Even today, the popular trend of having a small stud piercing above the upper lip is known as a “Monroe Piercing”.

So what does this have to do with me? 

Well, I won’t be gluing black patches to my face any time soon or painting my moles with liquid eyeliner or getting any facial studs, but lately I have come to realize – as did my soul sisters Marie and Marilyn – that there is a kind of beauty in imperfection.

There is a lot of pressure in today’s society to be “perfect”.  Perfect looking, perfect weight, perfect wife, perfect mother, perfect job, the list goes on. 

The message is blasted at us from every magazine, every TV commercial promoting the latest wrinkle cream and every Kentucky Fried Chicken ad with it’s perfect mum and dad and their perfect children smiling over their perfectly positioned fries.  Ugggh.

But as I approach the big milestone of 40, I realize I am not perfect and I never will be.  And you know what, I’m comfortable with that. 

I might yell at my kids a little too often to be a perfect mother or avoid the housework too often to be a perfect wife and I definitely eat way too many muffins to ever be the perfect size, but that’s okay.

I forgive myself for my imperfections and more than that, I cherish them, because I recognize it’s those things that help to make up the beautiful person I am.

So let’s stop beating ourselves up over our imperfections.  Let’s stop feeling bad about our past mistakes.  Let’s admit we don’t have to be super woman or even super mum.

Be kind to yourself, forgive yourself, love yourself and recognize the beauty of your imperfection.

Do you feel under pressure to be 'perfect' all the time?  Do you have imperfections that you have come to love?  Leave a comment below, I'd love to hear from you!

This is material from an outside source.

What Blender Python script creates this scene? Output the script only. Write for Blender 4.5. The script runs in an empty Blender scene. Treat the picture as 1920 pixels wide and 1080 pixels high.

  1. So excited to see you blogging!! Yays!

    I'me a terrible perfectionist, and it causes needless stress far too often. I feel like I need to present myself a certain way... be seen to have it all together... when of course I don't always and when I do it's because I'm so OCD with systems and organisation LOL.

  2. Great post! I have a small mole on my chin that I often forget is even there, until people remind me of it - small children especially have no qualms in asking "what's that?" But I worry about the other "imperfections" - the ones that I probably notice more than others. Thanks for reminding me to be kind to myself.

  3. I feel the pressure certainly, but have cone to realize that perfect isn't my reality and that a lot of my yelling at kids and husband stems from this want of mine to be perfect. I've just been trying to take a massive chill pill these past six months and slowly but surely, the house is getting more organized and the washing gets done when I'm not too worried about any of it and just plod along!
    Kate from Kate Says Stuff sent me, love your header!

  4. @Kate I used to want to be a perfectionist, but then I realised I'm really rather bad at it :) I try to keep organised and follow routines but if I fall off the bandwagon every now and again I don't beat myself up about it - I just get back on the horse when I'm ready.

  5. @CraftyMummy The funny thing about our imperfections is that we spend all our time worrying about them, or worrying about what other people might think about them, and the reality is, everybody is too busy worrying about their own to notice yours! Which is a good thing really. I am a lot kinder to myself these days then I ever used to be. I think we need to give ourselves permission more often!

  6. @Daisy, Roo and Two Thanks for following my blog Daisy. I'm still finding my way around the blogging universe and will return the favour :) Kate and I had our first babies at the same time (and now both of us have 4 lol) and she is my blogging inspiration!